**** PROVIDED MATERIAL ****

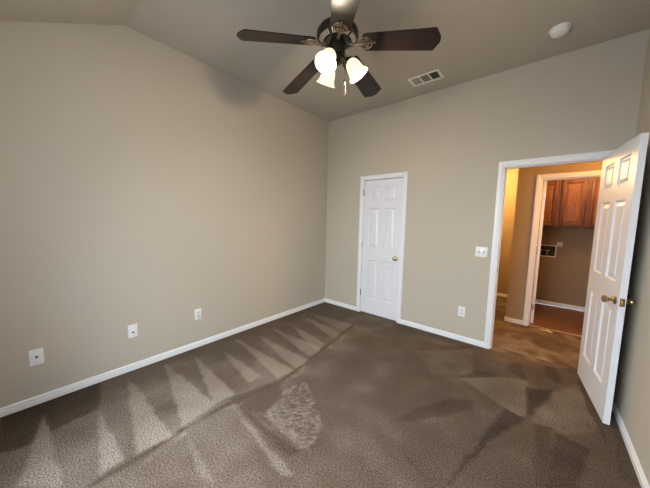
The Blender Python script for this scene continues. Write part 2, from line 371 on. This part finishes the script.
# ------------------------------------------------------------------ six-panel doors
def panel_door_bm(w, h, t):
    """slab from (0,0,0) to (w,t,h); both faces carry six raised panels"""
    bm = NB()
    st = 0.115*w/0.76 if w > 0.7 else 0.098; mu = 0.105*w/0.76 if w > 0.7 else 0.085
    pw = (w-2*st-mu)/2
    xs = [0, st, st+pw, st+pw+mu, w-st, w]
    zs = [0, 0.235, 0.83, 1.02, 1.61, 1.72, 1.925, h]
    for side in (0, 1):
        y0 = 0 if side == 0 else t; s = 1 if side == 0 else -1
        g = {}
        def V(x, z, d=0.0):
            k = (round(x, 5), round(z, 5), round(d, 5))
            if k not in g: g[k] = bm.verts.new((x, y0+s*d, z))
            return g[k]
        for i in range(5):
            for j in range(7):
                a, b, c, d_ = xs[i], xs[i+1], zs[j], zs[j+1]
                if i in (1, 3) and j in (1, 3, 5):
                    rings = []
                    for off, dep in ((0, 0), (0.010, 0.012), (0.019, 0.012), (0.044, 0.003)):
                        rings.append([V(a+off, c+off, dep), V(b-off, c+off, dep), V(b-off, d_-off, dep), V(a+off, d_-off, dep)])
                    for r0, r1 in zip(rings, rings[1:]):
                        for q in range(4): bm.faces.new((r0[q], r0[(q+1) % 4], r1[(q+1) % 4], r1[q]))
                    bm.faces.new(rings[-1])
                else: bm.faces.new((V(a, c), V(b, c), V(b, d_), V(a, d_)))
    def rim(pts):
        A = [bm.verts.new((x, 0, z)) for x, z in pts]; B = [bm.verts.new((x, t, z)) for x, z in pts]
        for i in range(len(A)-1): bm.faces.new((A[i], A[i+1], B[i+1], B[i]))
    rim([(x, 0) for x in xs]); rim([(w, z) for z in zs]); rim([(x, h) for x in xs[::-1]]); rim([(0, z) for z in zs[::-1]])
    bmesh.ops.remove_doubles(bm, verts=bm.verts[:], dist=1e-5)
    return bm
def knob_bm(base, d, reach=0.066, rr=0.026):
    """round knob turned about direction d from the door face"""
    bm = NB(); q = Vector(d).to_track_quat('Z', 'Y').to_matrix().to_4x4(); m = Matrix.Translation(base) @ q
    lathe(bm, [(0, 0), (0.031, 0), (0.031, 0.003), (0.027, 0.007), (0.014, 0.010), (0.0105, 0.014), (0.0105, reach-0.036), (0.016, reach-0.031),
               (rr*0.92, reach-0.022), (rr, reach-0.014), (rr*0.94, reach-0.006), (rr*0.6, reach-0.001), (0, reach)], m, 28)
    return bm
def hinge(parent, x, y, z, m, knuckle=True, leaf=None, hh=0.089):
    bm = NB()
    if knuckle:
        cyl(bm, (x, y, z-hh/2), (x, y, z+hh/2), 0.0065, seg=14)
        cyl(bm, (x, y, z+hh/2), (x, y, z+hh/2+0.006), 0.005, 0.002, 12); cyl(bm, (x, y, z-hh/2-0.006), (x, y, z-hh/2), 0.002, 0.005, 12)
    if leaf: box(bm, *leaf, z-hh/2, z+hh/2)
    return obj('hinge', bm, m, parent, True)

# closet door, closed
dw = CX1-CX0-0.018
d1 = struct(obj('door_1', panel_door_bm(dw, 2.016, 0.035), DOOR)); d1.location = (CX0+0.009, 0.009, 0.012)
obj('door_knob', knob_bm((dw-0.060, 0, 0.900), (0, -1, 0), 0.060), BRASS, d1, True, 'antique brass knob')
hinge(d1, -0.003, -0.013, 1.842, DKBRASS); hinge(d1, -0.003, -0.013, 1.045, STEEL); hinge(d1, -0.003, -0.013, 0.303, DKBRASS)
# dark closet behind it, so no light leaks round the slab
wbox('wall_closet', 0.0, PX0-T, 0.70, 0.80, 0, 2.44)
bm = NB(); box(bm, 0.0, PX0-T, T, 0.70, 2.44, 2.52); struct(obj('ceiling_closet', bm, CEIL))
bm = NB(); box(bm, 0.0, PX0-T, T, 0.70, -0.03, 0.0); struct(obj('floor_closet', bm, VINYL))
wbox('wall_closet_left', -0.12, 0.0, T, 0.80, 0, 2.52)

# bedroom door, swung open against the right wall
dwb = 0.762; th = 1.470
d2 = struct(obj('door_2', panel_door_bm(dwb, 2.022, 0.035), DOOR))
d2.location = (3.236, -0.006, 0.018)
d2.rotation_euler = (0, 0, -th)
# slab local +y points away from the right wall?  the slab is mirrored below so that its y=0 face is the side facing the wall
for v in d2.data.vertices: v.co.y = -v.co.y
d2.data.flip_normals()
obj('door_knob', knob_bm((dwb-0.062, -0.035, 0.896), (0, -1, 0), 0.068, 0.0255), BRASS, d2, True, 'antique brass knob')
obj('door_knob', knob_bm((dwb-0.062, 0.0, 0.896), (0, 1, 0), 0.056, 0.0255), BRASS, d2, True, 'antique brass knob')
bm = NB(); box(bm, dwb-0.001, dwb+0.0015, -0.030, -0.005, 0.867, 0.925); lp = obj('latch_plate', bm, BRASS, d2)
bm = NB(); box(bm, dwb+0.001, dwb+0.011, -0.024, -0.011, 0.886, 0.906, 0.003); obj('latch_bolt', bm, BRASS, d2, True)
for z in (1.84, 1.05, 0.25): hinge(d2, -0.004, 0.006, z, BRASS)

# laundry door, opened back into the laundry and seen on its hinge edge
d3 = struct(obj('door_3', panel_door_bm(0.74, 2.018, 0.035), DOOR)); d3.location = (LX0+0.056, HY+T+0.010, 0.012); d3.rotation_euler = (0, 0, PI/2)
for z in (1.80, 1.03, 0.24):
    bm = NB(); box(bm, -0.0016, 0.0, 0.006, 0.035, z-0.045, z+0.045); cyl(bm, (-0.006, 0.040, z-0.045), (-0.006, 0.040, z+0.045), 0.0065, seg=12)
    obj('hinge', bm, STEEL, d3, True)
obj('door_knob', knob_bm((0.68, 0.0, 0.90), (0, -1, 0), 0.055), BRASS, d3, True)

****

Write out the listing above exactly as it stands, pictures excluded.

- **EXERCISE ANSWER**:
The Blender Python script for this scene continues. Write part 2, from line 371 on. This part finishes the script.
# ------------------------------------------------------------------ six-panel doors
def panel_door_bm(w, h, t):
    """slab from (0,0,0) to (w,t,h); both faces carry six raised panels"""
    bm = NB()
    st = 0.115*w/0.76 if w > 0.7 else 0.098; mu = 0.105*w/0.76 if w > 0.7 else 0.085
    pw = (w-2*st-mu)/2
    xs = [0, st, st+pw, st+pw+mu, w-st, w]
    zs = [0, 0.235, 0.83, 1.02, 1.61, 1.72, 1.925, h]
    for side in (0, 1):
        y0 = 0 if side == 0 else t; s = 1 if side == 0 else -1
        g = {}
        def V(x, z, d=0.0):
            k = (round(x, 5), round(z, 5), round(d, 5))
            if k not in g: g[k] = bm.verts.new((x, y0+s*d, z))
            return g[k]
        for i in range(5):
            for j in range(7):
                a, b, c, d_ = xs[i], xs[i+1], zs[j], zs[j+1]
                if i in (1, 3) and j in (1, 3, 5):
                    rings = []
                    for off, dep in ((0, 0), (0.010, 0.012), (0.019, 0.012), (0.044, 0.003)):
                        rings.append([V(a+off, c+off, dep), V(b-off, c+off, dep), V(b-off, d_-off, dep), V(a+off, d_-off, dep)])
                    for r0, r1 in zip(rings, rings[1:]):
                        for q in range(4): bm.faces.new((r0[q], r0[(q+1) % 4], r1[(q+1) % 4], r1[q]))
                    bm.faces.new(rings[-1])
                else: bm.faces.new((V(a, c), V(b, c), V(b, d_), V(a, d_)))
    def rim(pts):
        A = [bm.verts.new((x, 0, z)) for x, z in pts]; B = [bm.verts.new((x, t, z)) for x, z in pts]
        for i in range(len(A)-1): bm.faces.new((A[i], A[i+1], B[i+1], B[i]))
    rim([(x, 0) for x in xs]); rim([(w, z) for z in zs]); rim([(x, h) for x in xs[::-1]]); rim([(0, z) for z in zs[::-1]])
    bmesh.ops.remove_doubles(bm, verts=bm.verts[:], dist=1e-5)
    return bm
def knob_bm(base, d, reach=0.066, rr=0.026):
    """round knob turned about direction d from the door face"""
    bm = NB(); q = Vector(d).to_track_quat('Z', 'Y').to_matrix().to_4x4(); m = Matrix.Translation(base) @ q
    lathe(bm, [(0, 0), (0.031, 0), (0.031, 0.003), (0.027, 0.007), (0.014, 0.010), (0.0105, 0.014), (0.0105, reach-0.036), (0.016, reach-0.031),
               (rr*0.92, reach-0.022), (rr, reach-0.014), (rr*0.94, reach-0.006), (rr*0.6, reach-0.001), (0, reach)], m, 28)
    return bm
def hinge(parent, x, y, z, m, knuckle=True, leaf=None, hh=0.089):
    bm = NB()
    if knuckle:
        cyl(bm, (x, y, z-hh/2), (x, y, z+hh/2), 0.0065, seg=14)
        cyl(bm, (x, y, z+hh/2), (x, y, z+hh/2+0.006), 0.005, 0.002, 12); cyl(bm, (x, y, z-hh/2-0.006), (x, y, z-hh/2), 0.002, 0.005, 12)
    if leaf: box(bm, *leaf, z-hh/2, z+hh/2)
    return obj('hinge', bm, m, parent, True)

# closet door, closed
dw = CX1-CX0-0.018
d1 = struct(obj('door_1', panel_door_bm(dw, 2.016, 0.035), DOOR)); d1.location = (CX0+0.009, 0.009, 0.012)
obj('door_knob', knob_bm((dw-0.060, 0, 0.900), (0, -1, 0), 0.060), BRASS, d1, True, 'antique brass knob')
hinge(d1, -0.003, -0.013, 1.842, DKBRASS); hinge(d1, -0.003, -0.013, 1.045, STEEL); hinge(d1, -0.003, -0.013, 0.303, DKBRASS)
# dark closet behind it, so no light leaks round the slab
wbox('wall_closet', 0.0, PX0-T, 0.70, 0.80, 0, 2.44)
bm = NB(); box(bm, 0.0, PX0-T, T, 0.70, 2.44, 2.52); struct(obj('ceiling_closet', bm, CEIL))
bm = NB(); box(bm, 0.0, PX0-T, T, 0.70, -0.03, 0.0); struct(obj('floor_closet', bm, VINYL))
wbox('wall_closet_left', -0.12, 0.0, T, 0.80, 0, 2.52)

# bedroom door, swung open against the right wall
dwb = 0.762; th = 1.470
d2 = struct(obj('door_2', panel_door_bm(dwb, 2.022, 0.035), DOOR))
d2.location = (3.236, -0.006, 0.018)
d2.rotation_euler = (0, 0, -th)
# slab local +y points away from the right wall?  the slab is mirrored below so that its y=0 face is the side facing the wall
for v in d2.data.vertices: v.co.y = -v.co.y
d2.data.flip_normals()
obj('door_knob', knob_bm((dwb-0.062, -0.035, 0.896), (0, -1, 0), 0.068, 0.0255), BRASS, d2, True, 'antique brass knob')
obj('door_knob', knob_bm((dwb-0.062, 0.0, 0.896), (0, 1, 0), 0.056, 0.0255), BRASS, d2, True, 'antique brass knob')
bm = NB(); box(bm, dwb-0.001, dwb+0.0015, -0.030, -0.005, 0.867, 0.925); lp = obj('latch_plate', bm, BRASS, d2)
bm = NB(); box(bm, dwb+0.001, dwb+0.011, -0.024, -0.011, 0.886, 0.906, 0.003); obj('latch_bolt', bm, BRASS, d2, True)
for z in (1.84, 1.05, 0.25): hinge(d2, -0.004, 0.006, z, BRASS)

# laundry door, opened back into the laundry and seen on its hinge edge
d3 = struct(obj('door_3', panel_door_bm(0.74, 2.018, 0.035), DOOR)); d3.location = (LX0+0.056, HY+T+0.010, 0.012); d3.rotation_euler = (0, 0, PI/2)
for z in (1.80, 1.03, 0.24):
    bm = NB(); box(bm, -0.0016, 0.0, 0.006, 0.035, z-0.045, z+0.045); cyl(bm, (-0.006, 0.040, z-0.045), (-0.006, 0.040, z+0.045), 0.0065, seg=12)
    obj('hinge', bm, STEEL, d3, True)
obj('door_knob', knob_bm((0.68, 0.0, 0.90), (0, -1, 0), 0.055), BRASS, d3, True)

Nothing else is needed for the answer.